Arınç, şöyle konuştu:
''Şu ana kadar bu adaylık söz konusu değildi. Hatta geçtiğimiz haftalarda ziyaretine gitmiştim. Böyle bir şey düşünmediğini, beklemediğini ifade etmişti. Ancak AK Parti'ye karşı ilgisiz kalamayacağını, bu partiyi birlikte kurduğumuzu, partide verilecek görevler olursa bunu başından reddetmediğini ifade etmişti. Sayın Cumhurbaşkanımızın sözleri bir ümittir, bir ışıktır. Sayın Abdullah Gül, AK Parti'de siyasete dönmek istiyorsa bunu saygıyla karşılayacağını ifade ediyor. Şimdi Başbakanımızın dönüşünü beklemek lazım. Eğer Sayın Başbakanımızla Sayın Cumhurbaşkanımız ve kendileri bu konuda görüşme yaparlar ve siyasete AK Parti'de 7 Haziran'dan sonra belli noktada devam etmek isterlerse biz bundan sevinç duyarız. Bunun Türkiye için çok hayırlı olacağına inanırız.''
''6 bin adaydan birisi gibi karşılanmamalıdır''
Gül'ün sadece AK Parti için değil Türkiye için büyük bir kazanım olduğunu belirten Arınç, ''Ancak bazen konuşulur 'Usul esastan önemlidir' diye. Cumhurbaşkanlığı, Başbakanlık yapmış bir insanın partiye gelmesi, aday olması, milletvekili olması, 6 bin adaydan birisi gibi karşılanmamalıdır'' dedi.
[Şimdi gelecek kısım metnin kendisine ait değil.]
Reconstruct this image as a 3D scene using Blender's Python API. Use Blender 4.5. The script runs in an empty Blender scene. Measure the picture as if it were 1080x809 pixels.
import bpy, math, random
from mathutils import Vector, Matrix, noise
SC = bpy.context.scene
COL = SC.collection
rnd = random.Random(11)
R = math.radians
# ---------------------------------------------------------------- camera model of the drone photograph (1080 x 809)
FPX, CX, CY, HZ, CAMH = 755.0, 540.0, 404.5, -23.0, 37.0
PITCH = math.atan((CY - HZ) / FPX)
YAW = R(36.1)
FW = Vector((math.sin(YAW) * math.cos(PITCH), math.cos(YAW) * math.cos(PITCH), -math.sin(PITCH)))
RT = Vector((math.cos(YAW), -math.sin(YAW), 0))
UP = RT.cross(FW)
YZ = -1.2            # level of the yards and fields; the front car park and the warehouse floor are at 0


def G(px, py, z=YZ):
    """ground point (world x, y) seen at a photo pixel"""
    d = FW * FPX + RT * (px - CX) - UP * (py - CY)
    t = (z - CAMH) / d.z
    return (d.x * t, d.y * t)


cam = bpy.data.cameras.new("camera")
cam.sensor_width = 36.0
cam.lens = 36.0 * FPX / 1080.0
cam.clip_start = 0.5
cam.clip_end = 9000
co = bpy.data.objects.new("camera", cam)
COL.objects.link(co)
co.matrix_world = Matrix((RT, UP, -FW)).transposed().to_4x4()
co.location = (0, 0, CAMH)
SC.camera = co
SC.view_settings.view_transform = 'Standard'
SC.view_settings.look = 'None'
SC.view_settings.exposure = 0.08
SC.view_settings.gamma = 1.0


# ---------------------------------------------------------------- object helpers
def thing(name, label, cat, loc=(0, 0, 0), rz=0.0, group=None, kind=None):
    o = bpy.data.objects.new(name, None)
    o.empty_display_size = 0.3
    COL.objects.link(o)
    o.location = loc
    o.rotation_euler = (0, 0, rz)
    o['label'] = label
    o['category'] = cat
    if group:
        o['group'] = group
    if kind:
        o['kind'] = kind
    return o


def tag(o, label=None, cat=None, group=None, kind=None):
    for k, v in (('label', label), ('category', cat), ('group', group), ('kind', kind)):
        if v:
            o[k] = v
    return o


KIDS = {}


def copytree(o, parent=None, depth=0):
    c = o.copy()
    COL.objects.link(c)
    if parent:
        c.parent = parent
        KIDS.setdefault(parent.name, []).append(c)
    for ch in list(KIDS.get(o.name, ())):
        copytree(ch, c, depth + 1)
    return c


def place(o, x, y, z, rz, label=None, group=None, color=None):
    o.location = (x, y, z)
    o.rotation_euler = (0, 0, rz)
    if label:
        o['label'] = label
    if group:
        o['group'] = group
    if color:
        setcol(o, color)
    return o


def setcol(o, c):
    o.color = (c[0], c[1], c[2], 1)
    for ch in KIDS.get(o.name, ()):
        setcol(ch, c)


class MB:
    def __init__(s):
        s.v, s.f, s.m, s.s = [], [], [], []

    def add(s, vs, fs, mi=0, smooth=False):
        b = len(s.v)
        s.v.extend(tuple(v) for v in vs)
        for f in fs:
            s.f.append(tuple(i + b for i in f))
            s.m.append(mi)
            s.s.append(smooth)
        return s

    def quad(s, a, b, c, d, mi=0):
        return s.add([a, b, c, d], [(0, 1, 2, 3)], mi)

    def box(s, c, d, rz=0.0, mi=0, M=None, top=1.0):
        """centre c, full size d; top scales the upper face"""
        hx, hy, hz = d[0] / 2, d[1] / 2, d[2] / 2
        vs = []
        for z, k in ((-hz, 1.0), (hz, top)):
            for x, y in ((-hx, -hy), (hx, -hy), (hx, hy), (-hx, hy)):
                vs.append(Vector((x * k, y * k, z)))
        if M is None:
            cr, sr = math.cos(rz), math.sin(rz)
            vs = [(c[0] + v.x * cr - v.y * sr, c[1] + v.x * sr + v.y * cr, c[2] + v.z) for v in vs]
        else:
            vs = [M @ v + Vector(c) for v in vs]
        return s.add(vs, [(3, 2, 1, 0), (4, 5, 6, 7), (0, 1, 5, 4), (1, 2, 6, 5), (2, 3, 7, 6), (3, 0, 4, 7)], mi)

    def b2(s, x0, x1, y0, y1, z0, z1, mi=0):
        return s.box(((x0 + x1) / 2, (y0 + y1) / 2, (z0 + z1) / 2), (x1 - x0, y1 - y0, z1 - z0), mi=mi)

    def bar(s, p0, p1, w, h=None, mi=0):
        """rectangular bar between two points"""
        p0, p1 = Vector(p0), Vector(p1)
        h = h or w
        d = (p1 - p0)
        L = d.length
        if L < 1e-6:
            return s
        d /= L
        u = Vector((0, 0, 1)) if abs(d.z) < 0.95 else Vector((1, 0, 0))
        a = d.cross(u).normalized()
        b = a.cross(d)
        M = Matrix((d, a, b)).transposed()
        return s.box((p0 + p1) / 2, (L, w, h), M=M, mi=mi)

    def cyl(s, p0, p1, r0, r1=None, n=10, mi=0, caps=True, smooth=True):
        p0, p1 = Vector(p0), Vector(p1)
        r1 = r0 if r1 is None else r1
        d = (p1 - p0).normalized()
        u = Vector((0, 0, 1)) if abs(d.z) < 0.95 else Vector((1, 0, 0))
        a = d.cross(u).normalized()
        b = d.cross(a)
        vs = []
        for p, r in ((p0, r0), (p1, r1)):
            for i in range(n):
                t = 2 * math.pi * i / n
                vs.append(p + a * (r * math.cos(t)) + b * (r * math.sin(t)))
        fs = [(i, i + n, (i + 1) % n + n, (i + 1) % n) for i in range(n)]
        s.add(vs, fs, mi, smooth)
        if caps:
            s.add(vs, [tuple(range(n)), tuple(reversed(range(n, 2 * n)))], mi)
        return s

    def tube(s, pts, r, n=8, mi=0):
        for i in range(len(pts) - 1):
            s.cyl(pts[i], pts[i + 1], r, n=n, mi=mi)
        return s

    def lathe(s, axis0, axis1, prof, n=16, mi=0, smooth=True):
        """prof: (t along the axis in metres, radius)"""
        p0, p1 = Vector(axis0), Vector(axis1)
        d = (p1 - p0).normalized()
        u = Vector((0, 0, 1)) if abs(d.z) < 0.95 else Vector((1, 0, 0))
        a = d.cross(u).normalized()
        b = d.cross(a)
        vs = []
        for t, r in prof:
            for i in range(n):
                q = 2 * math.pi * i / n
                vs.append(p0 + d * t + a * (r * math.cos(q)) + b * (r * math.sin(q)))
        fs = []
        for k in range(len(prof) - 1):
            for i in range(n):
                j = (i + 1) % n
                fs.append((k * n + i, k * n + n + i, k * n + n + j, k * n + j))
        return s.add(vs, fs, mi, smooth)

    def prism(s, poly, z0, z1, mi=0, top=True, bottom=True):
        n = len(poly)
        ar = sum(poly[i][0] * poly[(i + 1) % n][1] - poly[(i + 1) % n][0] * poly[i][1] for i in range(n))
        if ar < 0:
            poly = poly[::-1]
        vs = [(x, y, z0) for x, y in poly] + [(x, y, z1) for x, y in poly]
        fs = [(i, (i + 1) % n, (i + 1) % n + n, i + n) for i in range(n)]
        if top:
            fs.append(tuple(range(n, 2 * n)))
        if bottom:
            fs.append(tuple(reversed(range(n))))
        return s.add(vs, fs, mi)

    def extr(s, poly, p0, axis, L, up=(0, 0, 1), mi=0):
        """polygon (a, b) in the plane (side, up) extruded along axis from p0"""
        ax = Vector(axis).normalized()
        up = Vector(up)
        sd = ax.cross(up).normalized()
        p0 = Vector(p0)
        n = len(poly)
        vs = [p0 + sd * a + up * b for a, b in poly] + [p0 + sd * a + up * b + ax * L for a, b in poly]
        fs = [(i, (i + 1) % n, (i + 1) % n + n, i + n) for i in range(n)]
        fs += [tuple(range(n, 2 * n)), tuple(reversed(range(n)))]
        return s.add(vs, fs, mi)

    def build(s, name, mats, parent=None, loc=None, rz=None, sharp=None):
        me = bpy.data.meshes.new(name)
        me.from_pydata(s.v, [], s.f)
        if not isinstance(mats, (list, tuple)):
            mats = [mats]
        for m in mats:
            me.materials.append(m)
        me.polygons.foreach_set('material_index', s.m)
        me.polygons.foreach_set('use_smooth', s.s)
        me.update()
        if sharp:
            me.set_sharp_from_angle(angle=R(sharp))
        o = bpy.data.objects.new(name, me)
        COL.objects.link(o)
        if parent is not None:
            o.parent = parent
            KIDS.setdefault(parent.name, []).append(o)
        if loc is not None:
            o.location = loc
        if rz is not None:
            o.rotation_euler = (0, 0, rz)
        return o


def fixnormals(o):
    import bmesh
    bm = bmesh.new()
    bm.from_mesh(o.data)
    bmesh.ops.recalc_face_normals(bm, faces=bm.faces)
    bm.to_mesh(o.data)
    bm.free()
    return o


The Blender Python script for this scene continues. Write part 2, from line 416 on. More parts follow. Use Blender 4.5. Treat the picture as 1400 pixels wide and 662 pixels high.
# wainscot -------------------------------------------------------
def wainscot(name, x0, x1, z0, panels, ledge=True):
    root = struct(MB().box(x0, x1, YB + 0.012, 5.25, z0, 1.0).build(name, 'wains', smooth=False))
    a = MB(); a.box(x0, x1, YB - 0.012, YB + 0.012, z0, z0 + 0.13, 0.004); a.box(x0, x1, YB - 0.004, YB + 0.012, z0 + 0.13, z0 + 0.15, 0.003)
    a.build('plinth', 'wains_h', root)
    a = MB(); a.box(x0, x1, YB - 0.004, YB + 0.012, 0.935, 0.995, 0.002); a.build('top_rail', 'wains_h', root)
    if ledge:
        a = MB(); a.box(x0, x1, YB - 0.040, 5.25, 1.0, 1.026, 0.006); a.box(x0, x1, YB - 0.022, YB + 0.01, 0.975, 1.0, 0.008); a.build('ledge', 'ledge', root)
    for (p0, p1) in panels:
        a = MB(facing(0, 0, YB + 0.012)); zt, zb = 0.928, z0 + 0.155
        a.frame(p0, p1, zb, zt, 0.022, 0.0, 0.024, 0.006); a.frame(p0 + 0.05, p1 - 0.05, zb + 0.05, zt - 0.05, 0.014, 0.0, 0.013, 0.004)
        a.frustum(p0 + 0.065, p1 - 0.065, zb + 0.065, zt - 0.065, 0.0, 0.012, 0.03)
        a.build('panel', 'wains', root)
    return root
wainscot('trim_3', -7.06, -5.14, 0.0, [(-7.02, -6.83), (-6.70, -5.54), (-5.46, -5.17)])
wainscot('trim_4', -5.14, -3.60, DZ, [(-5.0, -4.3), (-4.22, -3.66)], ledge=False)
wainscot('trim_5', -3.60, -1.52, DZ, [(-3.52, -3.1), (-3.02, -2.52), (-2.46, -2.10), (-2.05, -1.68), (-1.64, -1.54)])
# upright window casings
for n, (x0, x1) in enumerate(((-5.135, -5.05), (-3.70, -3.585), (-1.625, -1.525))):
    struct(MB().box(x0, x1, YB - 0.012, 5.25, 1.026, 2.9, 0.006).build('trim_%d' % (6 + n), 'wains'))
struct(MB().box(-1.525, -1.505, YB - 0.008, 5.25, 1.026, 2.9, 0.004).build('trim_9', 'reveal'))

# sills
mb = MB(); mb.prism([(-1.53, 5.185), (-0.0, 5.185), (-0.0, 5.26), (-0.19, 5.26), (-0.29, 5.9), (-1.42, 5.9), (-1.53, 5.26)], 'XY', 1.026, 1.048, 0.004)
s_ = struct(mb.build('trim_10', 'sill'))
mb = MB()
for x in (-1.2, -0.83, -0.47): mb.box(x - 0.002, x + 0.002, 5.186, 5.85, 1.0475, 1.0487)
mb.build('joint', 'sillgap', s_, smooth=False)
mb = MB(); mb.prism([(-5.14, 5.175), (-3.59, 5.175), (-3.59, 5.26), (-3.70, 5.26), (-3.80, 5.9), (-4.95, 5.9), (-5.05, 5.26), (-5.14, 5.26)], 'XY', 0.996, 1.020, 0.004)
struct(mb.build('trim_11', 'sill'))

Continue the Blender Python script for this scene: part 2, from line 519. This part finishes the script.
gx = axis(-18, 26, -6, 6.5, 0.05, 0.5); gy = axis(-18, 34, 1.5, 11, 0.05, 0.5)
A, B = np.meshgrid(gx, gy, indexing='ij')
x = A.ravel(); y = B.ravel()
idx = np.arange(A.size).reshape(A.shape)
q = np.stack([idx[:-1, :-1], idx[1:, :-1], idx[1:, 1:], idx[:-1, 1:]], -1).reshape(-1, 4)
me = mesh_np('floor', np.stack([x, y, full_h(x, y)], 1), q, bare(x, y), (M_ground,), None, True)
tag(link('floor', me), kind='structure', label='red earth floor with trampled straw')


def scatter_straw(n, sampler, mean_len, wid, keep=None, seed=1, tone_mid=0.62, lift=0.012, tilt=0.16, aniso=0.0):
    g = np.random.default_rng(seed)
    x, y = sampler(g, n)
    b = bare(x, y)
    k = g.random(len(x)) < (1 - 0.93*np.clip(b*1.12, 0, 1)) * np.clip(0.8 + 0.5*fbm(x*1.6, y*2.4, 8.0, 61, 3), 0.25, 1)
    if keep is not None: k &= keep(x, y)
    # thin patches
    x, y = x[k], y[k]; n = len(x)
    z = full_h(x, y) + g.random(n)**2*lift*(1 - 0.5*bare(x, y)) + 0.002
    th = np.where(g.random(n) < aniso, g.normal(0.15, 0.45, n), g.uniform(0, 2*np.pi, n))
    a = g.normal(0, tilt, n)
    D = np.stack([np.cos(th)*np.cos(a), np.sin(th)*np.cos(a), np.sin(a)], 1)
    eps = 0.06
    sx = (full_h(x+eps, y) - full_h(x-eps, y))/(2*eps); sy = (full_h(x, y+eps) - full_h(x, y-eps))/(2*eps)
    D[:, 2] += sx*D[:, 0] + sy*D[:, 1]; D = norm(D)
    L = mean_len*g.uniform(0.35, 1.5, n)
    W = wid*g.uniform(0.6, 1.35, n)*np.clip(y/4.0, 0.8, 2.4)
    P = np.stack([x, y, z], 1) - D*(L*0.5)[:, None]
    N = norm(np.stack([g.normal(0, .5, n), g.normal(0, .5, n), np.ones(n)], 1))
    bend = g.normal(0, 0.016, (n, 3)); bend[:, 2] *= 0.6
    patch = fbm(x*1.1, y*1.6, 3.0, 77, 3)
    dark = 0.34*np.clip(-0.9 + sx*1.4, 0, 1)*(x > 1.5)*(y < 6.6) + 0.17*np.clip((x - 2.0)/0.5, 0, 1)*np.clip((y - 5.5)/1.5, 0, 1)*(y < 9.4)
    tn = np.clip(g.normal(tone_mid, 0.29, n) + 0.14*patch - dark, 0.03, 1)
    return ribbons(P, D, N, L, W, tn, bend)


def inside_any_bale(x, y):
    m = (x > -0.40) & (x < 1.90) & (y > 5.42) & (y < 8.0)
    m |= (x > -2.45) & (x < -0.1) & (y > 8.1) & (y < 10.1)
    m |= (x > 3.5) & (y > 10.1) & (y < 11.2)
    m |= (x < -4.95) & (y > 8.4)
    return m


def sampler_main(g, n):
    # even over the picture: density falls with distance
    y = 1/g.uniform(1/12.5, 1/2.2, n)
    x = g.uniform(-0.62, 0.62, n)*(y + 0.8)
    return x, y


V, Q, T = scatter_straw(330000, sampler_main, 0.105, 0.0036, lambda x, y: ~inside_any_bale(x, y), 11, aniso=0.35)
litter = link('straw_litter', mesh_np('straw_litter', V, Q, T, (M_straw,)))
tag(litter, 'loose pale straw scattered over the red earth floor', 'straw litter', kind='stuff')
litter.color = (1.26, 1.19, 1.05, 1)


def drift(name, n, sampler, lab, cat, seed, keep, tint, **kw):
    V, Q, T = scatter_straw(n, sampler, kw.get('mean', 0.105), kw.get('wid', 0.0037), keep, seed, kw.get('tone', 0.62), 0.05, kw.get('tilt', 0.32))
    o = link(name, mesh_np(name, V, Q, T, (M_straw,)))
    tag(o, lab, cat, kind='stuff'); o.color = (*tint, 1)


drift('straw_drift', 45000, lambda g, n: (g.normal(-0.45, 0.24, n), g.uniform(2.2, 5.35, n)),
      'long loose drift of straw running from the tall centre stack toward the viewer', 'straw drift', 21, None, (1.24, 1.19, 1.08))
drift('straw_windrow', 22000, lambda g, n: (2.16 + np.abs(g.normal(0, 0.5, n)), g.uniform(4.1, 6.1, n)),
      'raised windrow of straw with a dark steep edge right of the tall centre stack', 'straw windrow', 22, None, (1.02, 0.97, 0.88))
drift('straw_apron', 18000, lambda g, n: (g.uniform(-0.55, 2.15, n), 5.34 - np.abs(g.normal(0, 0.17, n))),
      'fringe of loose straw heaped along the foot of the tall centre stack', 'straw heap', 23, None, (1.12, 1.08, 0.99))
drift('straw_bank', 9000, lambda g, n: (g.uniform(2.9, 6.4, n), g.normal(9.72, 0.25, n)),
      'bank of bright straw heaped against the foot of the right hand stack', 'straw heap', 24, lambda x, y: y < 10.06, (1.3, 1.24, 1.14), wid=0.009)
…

AK Parti'de siyaset yapmasının gönülden istenmesi halinde Gül'ün bizzat davet edilmesi gerektiğini belirten Arınç, ''Çok güzel bir toplantıyla belki bu adaylığın ilan edilmesidir. Henüz o noktada olmadığımızı düşünüyorum. Cumhurbaşkanımız bu cuma gününün bereketiyle güzel şeyler söylemiş, arkasını beraberce takip edelim'' diye konuştu.
Arınç, Gül'ün siyasette, AK Parti'de olması halinde üstleneceği görevi büyük başarıyla yerine getireceğini söyleyerek, ''Ümit ediyorum ki bu acılar yaşadığımız günde, bir sevinç olarak gerçekleşmiş olsun'' dedi.
''Benim gönlümden geçen Meclis Başkanlığıdır''
''Sayın Gül'e davet olması halinde partideki dengeler açısından meselenin boyutları ne olabilir'' sorusu üzerine Arınç, bu tür şeylerin başka partilerde olması halinde tartışılabileceğini ama AK Parti'de her şeyin fedakarlık, feragat ve uzlaşma üzerine kurulduğunu ifade etti.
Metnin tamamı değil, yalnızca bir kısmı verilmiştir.